Fuck all the way off with this "truth!" So much coding is made more enjoyable and profitable by people having fun like this. KoboldAI is one of my favorite projects, and like it or not, attention is driven to projects that are cute and lever human perception for their benefit. Mascots are even an important part of whether a technology becomes popular or not. This isn't stogy IBM black-tie mainframe-driven development anymore, nor should it be.

I know tons of professional developers who live and breathe computer science that enjoy having fun with their terminology and how they choose to represent and discuss computers, anthropomorphizing languages, projects, interfaces, iconography, etc.

2 comments

As with a lot of other topics I'd love to say "just as long as it's consistent", but the world we live in right now I just feel like a lot of this attitude is adding selfish noise.

There's a far more cynical part of my mind that says that's the whole point. How else do you extract value sometimes?

Yes please.

I was raised in a household where many, many things were anthropomorphized, even socks; but raised as a subhuman pet, well...

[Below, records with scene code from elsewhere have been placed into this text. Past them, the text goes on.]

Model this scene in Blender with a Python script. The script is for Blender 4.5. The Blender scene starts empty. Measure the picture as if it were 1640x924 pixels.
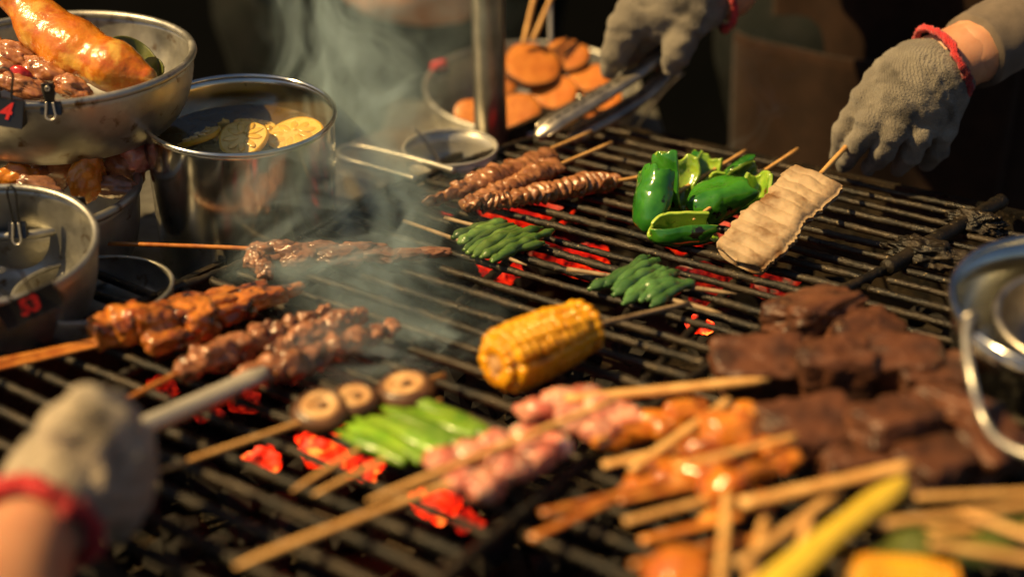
import bpy, bmesh, math, random
import numpy as np
from mathutils import Vector, Matrix
import openvdb

random.seed(7)
rng = np.random.default_rng(7)
SC = bpy.context.scene
COL = SC.collection
R_ = math.radians

# ------------------------------------------------------------------ camera
FPX, CX, CY = 2200.0, 820.0, 462.0          # focal length in pixels of the 1640 px wide photograph
PITCH = R_(25.35)
H = 0.40                                     # camera height above the grate
cam = bpy.data.cameras.new('camera')
cam_o = bpy.data.objects.new('camera', cam)
COL.objects.link(cam_o)
cam.sensor_width = 36.0
cam.lens = FPX / 1640 * 36
cam.clip_start = 0.02
cam.clip_end = 500
cam_o.location = (0, 0, H)
cam_o.rotation_euler = (math.pi / 2 - PITCH, 0, 0)
cam.dof.use_dof = True
cam.dof.focus_distance = 1.0
cam.dof.aperture_fstop = 2.3
SC.camera = cam_o

# ------------------------------------------------------------------ world, sun, exposure
SUN_DIR = np.array([-0.58, -0.14, 0.70]); SUN_DIR = SUN_DIR / np.linalg.norm(SUN_DIR)
elev = math.asin(SUN_DIR[2]); azim = math.atan2(SUN_DIR[0], SUN_DIR[1])
W = bpy.data.worlds.new('World'); SC.world = W; W.use_nodes = True
wn = W.node_tree.nodes; wl = W.node_tree.links
bg = wn['Background']; sky = wn.new('ShaderNodeTexSky'); sky.sky_type = 'NISHITA'
sky.sun_disc = False; sky.sun_elevation = elev; sky.sun_rotation = azim; sky.dust_density = 2.0; sky.ozone_density = 1.5
wl.new(sky.outputs[0], bg.inputs[0]); bg.inputs[1].default_value = 0.035
sun = bpy.data.lights.new('sun', 'SUN'); sun.energy = 5.0; sun.angle = R_(0.6); sun.color = (1.0, 0.68, 0.28)
sun_o = bpy.data.objects.new('sun', sun); COL.objects.link(sun_o)
sun_o.rotation_euler = Vector((-SUN_DIR).tolist()).to_track_quat('-Z', 'Y').to_euler()
SC.view_settings.view_transform = 'Standard'; SC.view_settings.look = 'None'
SC.view_settings.exposure = 0.6; SC.view_settings.gamma = 1.0
SC.cycles.volume_bounces = 1
SC.cycles.volume_max_steps = 128
SC.cycles.volume_step_rate = 1.0
SC.cycles.max_bounces = 8
SC.cycles.sample_clamp_indirect = 4.0

# ------------------------------------------------------------------ picture points to places
FWD = np.array([0, math.cos(PITCH), -math.sin(PITCH)])
UPC = np.array([0, math.sin(PITCH), math.cos(PITCH)])
RIG = np.array([1.0, 0, 0])
TOC = -FWD
CAM = np.array([0, 0, H])

def ray(px, py):
    return FWD + RIG * (px - CX) / FPX + UPC * (CY - py) / FPX
def P(px, py, z=0.0):
    d = ray(px, py); return CAM + d * ((z - H) / d[2])
def PY(px, py, y):
    d = ray(px, py); return CAM + d * (y / d[1])
def S(p):                                   # photograph pixels per metre at a point
    return FPX / float(np.dot(np.asarray(p) - CAM, FWD))
def unit(v):
    v = np.asarray(v, float); return v / np.linalg.norm(v)
def lerp(a, b, t):
    return np.asarray(a, float) * (1 - t) + np.asarray(b, float) * t

# ------------------------------------------------------------------ noise on arrays
def vnoise(p, seed=0):
    p = np.asarray(p, float); i = np.floor(p).astype(np.int64); f = p - i; u = f * f * (3 - 2 * f)
    def h(a, b, c):
        n = (a * 374761393 + b * 668265263 + c * 1274126177 + seed * 974634533) & 0x7fffffff
        n = ((n ^ (n >> 13)) * 1103515245) & 0x7fffffff
        n = ((n ^ (n >> 15)) * 12345677 + 1013904223) & 0x7fffffff
        return (n >> 7) / float(0x7fffffff >> 7) * 2 - 1
    x, y, z = i[..., 0], i[..., 1], i[..., 2]; ux, uy, uz = u[..., 0], u[..., 1], u[..., 2]
    r = 0
    for dx in (0, 1):
        for dy in (0, 1):
            for dz in (0, 1):
                w = (ux if dx else 1 - ux) * (uy if dy else 1 - uy) * (uz if dz else 1 - uz)
                r = r + w * h(x + dx, y + dy, z + dz)
    return r
def fbm(p, seed=0, octv=3):
    r = 0; a = 1.0; p = np.asarray(p, float)
    for k in range(octv):
        r = r + a * vnoise(p, seed + k * 17); p = p * 2.03 + 5.3; a *= 0.5
    return r

# ------------------------------------------------------------------ geometry helpers (arrays of verts, lists of faces)
class Geo:
    def __init__(s): s.v = []; s.f = []; s.m = []; s.n = 0
    def add(s, vf, mi=0):
        v, f = vf; v = np.asarray(v, float)
        s.v.append(v); n = s.n
        s.f += [tuple(int(i) + n for i in q) for q in f]; s.m += [mi] * len(f); s.n += len(v)
        return s
def geo(*vfs):
    g = Geo()
    for vf in vfs: g.add(vf)
    return g

def frames(pts):
    pts = np.asarray(pts, float); n = len(pts); t = np.gradient(pts, axis=0)
    t /= np.linalg.norm(t, axis=1)[:, None] + 1e-12
    a = np.array([0, 0, 1.0]) if abs(t[0][2]) < .9 else np.array([1.0, 0, 0])
    u = np.cross(t[0], a); u /= np.linalg.norm(u); us = [u]
    for i in range(1, n):
        u = us[-1] - t[i] * np.dot(us[-1], t[i]); u /= np.linalg.norm(u) + 1e-12; us.append(u)
    us = np.array(us); ws = np.cross(t, us)
    return t, us, ws
def resample(pts, n):
    pts = np.asarray(pts, float)
    if len(pts) > 2:                                   # smooth the corners a little
        q = pts
        for _ in range(3):
            a = q[:-1] * .75 + q[1:] * .25; b = q[:-1] * .25 + q[1:] * .75
            q = np.vstack([q[:1], np.stack([a, b], 1).reshape(-1, 3), q[-1:]])
        pts = q
    d = np.r_[0, np.cumsum(np.linalg.norm(np.diff(pts, axis=0), axis=1))]
    s = np.linspace(0, d[-1], n)
    return np.stack([np.interp(s, d, pts[:, k]) for k in range(3)], 1)
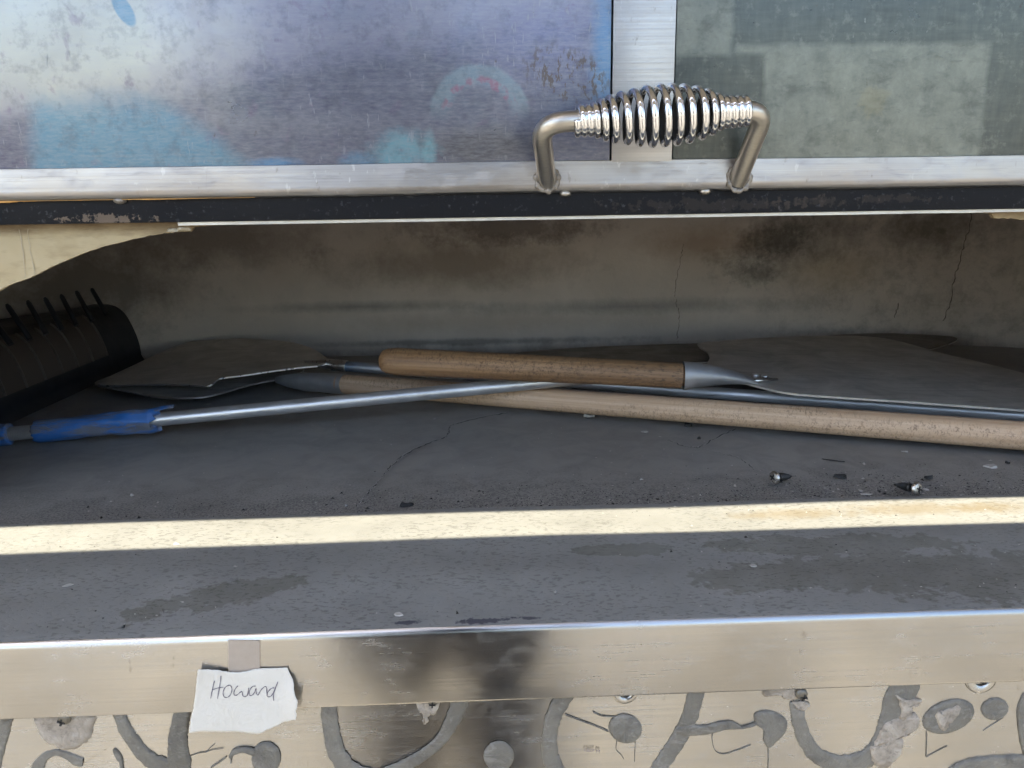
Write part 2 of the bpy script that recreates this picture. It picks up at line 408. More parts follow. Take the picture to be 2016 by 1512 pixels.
PAPER = g.done(g.mix(g.st(n2, .3, .7), (.53, .50, .445), (.585, .56, .51)), .85, 0, bump=g.ma('ADD', g.ma('MULTIPLY', n, .3), g.ma('ADD', n2, g.noise(60, 4, .6, 1.5))), bstr=.45, bdist=.0016)
INK = simple('pencil_grey_ink', (.13, .115, .15), .6, .1, .3, 500, .1)
TAPE = simple('beige_masking_tape', (.34, .285, .235), .75, 0, .08, 400, .15)
GOO = None
g = G('grey_adhesive'); n = g.noise(55, 4, .65, .5); n2 = g.noise(14, 4, .65, .5); n3 = g.noise(260, 4, .7)
c = g.mix(g.st(n2, .3, .7), (.108, .099, .082), (.178, .165, .140)); c = g.mix(g.st(n, .52, .66, 0, .6), c, (.075, .07, .062))
c = g.mix(g.st(n3, .56, .66, 0, .35), c, (.26, .245, .215)); c = g.mix(g.st(g.noise(1, 4, .7, .8, vec=g.map((40, 40, 150))), .58, .66, 0, .5), c, (.24, .225, .20))
GOO = g.done(c, g.st(n, .3, .7, .45, .75), 0, bump=g.ma('ADD', g.ma('MULTIPLY', n, 1.5), n3), bstr=.8, bdist=.0016)
g = G('beige_residue'); n = g.noise(90, 7, .7, .4)
RESID = g.done(g.mix(g.st(g.noise(240, 4, .7), .55, .68, 0, .6), g.mix(g.st(n, .35, .65), (.22, .185, .145), (.40, .35, .29)), (.13, .11, .09)), .9, 0, bump=n, bstr=.9, bdist=.0022)
SCREW = simple('dull_screw_steel', (.17, .158, .135), .48, .8, .3, 300, .4)
SCREW_L = simple('bright_screw_head', (.50, .48, .45), .3, .95, .3, 400, .5)
DARK = simple('dark_recess', (.012, .012, .012), .7)
SCREW_B = simple('black_thread_steel', (.045, .045, .045), .42, .6, .4, 500, .5)
CHIP_L = simple('pale_chip', (.40, .375, .34), .85, 0, .25, 300, .5)
CHIP_D = simple('charred_chip', (.022, .021, .020), .8, 0, .4, 400, .5)
CRACK = simple('crack_dark', (.035, .034, .032), .9, 0, .3, 300, .3)
CRACK_L = simple('crack_pale_lip', (.33, .32, .31), .9, 0, .3, 300, .3)
CRACK_W = simple('wall_crack', (.13, .11, .095), .9, 0, .4, 200, .3)
SEAM = simple('dark_seam', (.03, .03, .032), .8)

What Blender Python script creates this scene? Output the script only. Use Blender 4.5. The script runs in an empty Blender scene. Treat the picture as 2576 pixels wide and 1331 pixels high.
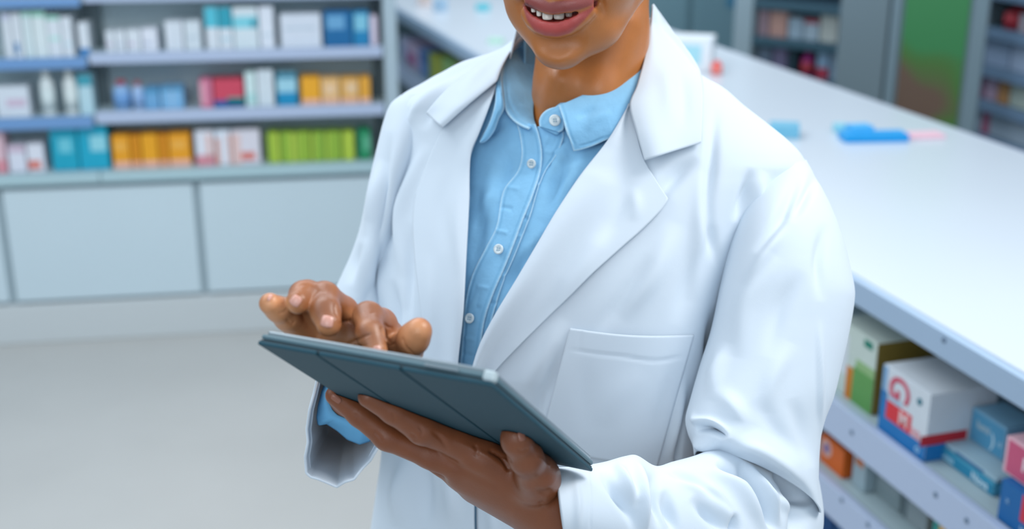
import bpy, bmesh, math, random
import numpy as np
from mathutils import Vector, Matrix
random.seed(7); np.random.seed(7)
SC = bpy.context.scene; COL = SC.collection
# ---------------------------------------------------------------- camera
F = 3130.0; TH = math.radians(19.2); CAM = np.array([0, 0, 1.70])
RT = np.array([1., 0, 0]); UP = np.array([0, math.sin(TH), math.cos(TH)]); FW = np.array([0, math.cos(TH), -math.sin(TH)])
cd = bpy.data.cameras.new('camera'); cam = bpy.data.objects.new('camera', cd); COL.objects.link(cam)
cam.location = CAM; cam.rotation_euler = (math.radians(90) - TH, 0, 0)
cd.sensor_width = 36; cd.lens = F / 2576 * 36; cd.clip_start = .05
cd.dof.use_dof = True; cd.dof.focus_distance = 1.06; cd.dof.aperture_fstop = cd.lens / 11.5
SC.camera = cam
# ---------------------------------------------------------------- light
w = bpy.data.worlds.new('world'); SC.world = w; w.use_nodes = True
bg = w.node_tree.nodes['Background']; bg.inputs[0].default_value = (.70, .85, 1.0, 1); bg.inputs[1].default_value = .68
def area(name, loc, size, power, col, target=None, sy=None):
    l = bpy.data.lights.new(name, 'AREA'); l.energy = power; l.color = col; l.size = size
    if sy: l.shape = 'RECTANGLE'; l.size_y = sy
    o = bpy.data.objects.new(name, l); COL.objects.link(o); o.location = loc
    if target is not None:
        o.rotation_euler = (Vector(target) - Vector(loc)).to_track_quat('-Z', 'Y').to_euler()
    return o
area('overhead_light', (1.35, .95, 2.9), .9, 30, (1, .97, .94), (.15, 1.2, 1.2))
area('overhead_light', (-1.6, 1.2, 2.9), 1.4, 16, (.92, .97, 1), (-1.2, 3.6, .6))
area('overhead_light', (-1.0, 2.2, 2.9), 1.6, 26, (.96, .98, 1), None, 1.2)
area('overhead_light', (.5, 5.0, 2.9), 2.2, 34, (.97, .98, 1), None, 1.2)
area('overhead_light', (-.4, -1.9, 2.75), 1.6, 20, (.97, .985, 1), (.1, 1.2, 1.1))  # added frontal fill behind the camera, brightens the person
SC.view_settings.view_transform = 'Standard'; SC.view_settings.look = 'None'
SC.view_settings.exposure = 0.17; SC.view_settings.gamma = 1; SC.view_settings.use_curve_mapping = False
# ---------------------------------------------------------------- helpers
def ray(u, v):
    u = np.asarray(u, float)[..., None]; v = np.asarray(v, float)[..., None]
    return FW + RT * (u - 1288) / F + UP * (665.5 - v) / F
def P(u, v, z):
    return CAM + np.asarray(z, float)[..., None] * ray(u, v)
def proj(p):
    d = np.asarray(p) - CAM; z = d @ FW
    return 1288 + F * (d @ RT) / z, 665.5 - F * (d @ UP) / z, z
def hitplane(u, v, p0, n):
    r = ray(u, v); return CAM + r * (((p0 - CAM) @ n) / (r @ n))
def srgb(h):
    if isinstance(h, str): c = [int(h[i:i + 2], 16) / 255 for i in (0, 2, 4)]
    else: c = [x / 255 for x in h]
    return tuple((x / 12.92 if x <= .04045 else ((x + .055) / 1.055) ** 2.4) for x in c) + (1,)
MATS = {}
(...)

I self-identify as transhuman. It wasn't anything I chose but transhumanism chose me. I am intimately and inextricably connected with electronics and machines. Consider C-3PO, Anakin becoming Vader, or Adams' Eddie/Marvin.

To this day I surprise and amuse people by naming my devices and treating them as sentient. My devices, my home networks, are pets, or children, or plants that I care for, that I feed, that sort of help/serve me [perhaps that part is backwards]

And there is a certain sub-sentience, an autonomy, to many advanced systems. Anything connected to the Internet has a discernible mind and soul--you cannot deny this! How many decades has marketing referred to the CPU as "brain" of the computer or what have you?

It's weird when people only want to discuss my meatspace activities, as if cyberspace is irrelevant or invisible?

This mythology of "uploading our consciousness into the cloud" is well underway. Children build robots and corporations write software, imbuing it with their own business logic, lore, and logos. The Terminator franchise is not wrong, but most people still experience computing as benign or even pro-human.